Saturday, 22 October 2011

News - 'Fascinating dig' at Old Manor House uncovers mix of artefacts (Kirkby Hardwick)

AN ARCHAEOLOGICAL dig on the site of the Old Manor House in Kirkby Hardwick has revealed interesting finds.

The two week excavation, which culminated in a Heritage Open Day, discovered a 17th century clay pipe, 2000BC flint, a Tudor earthenware cistern, Chinese export porcelain and 18th century Notts salt-glazed stonewares.

Carried out by Kirkby and District Archaeological Group and the county's community archaeologists, the dig was funded by Nottinghamshire County Council's Local Improvement Scheme.
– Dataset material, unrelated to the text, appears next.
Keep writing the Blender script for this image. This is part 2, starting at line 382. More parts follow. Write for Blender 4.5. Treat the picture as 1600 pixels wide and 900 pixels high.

The Old Manor House, the ruins of which are behind Sutton Parkway Station off Penny Emma Way, dates back to the 13th century.

Cardinal Wolsey stayed there in 1530 and Charles I was garrisoned there after the attack on Newark Castle.
The Manor House was demolished in 1966 and much of its footprint was lost under waste from Summit Colliery.

Local MP Gloria De Piero attended the dig along with Richard Butler of Nottinghamshire County Council and local councillors John Knight, Steve Carroll and Rachel Madden.

Two former residents of the Old Manor House, Geoff Shirley, from Sutton-in-Ashfield, and Betty Kirk, from Ravenshead, were among volunteers who took part in the project.

Geoff said: "I have very fond memories of living on this site as a child so I was fascinated to come back and try and trace aspects of my childhood."

County council archaeology leader Ursilla Spence said: "This site has proved to be a fascinating dig. We have uncovered a mix of artefacts and as a result have built up a remarkable picture of the area."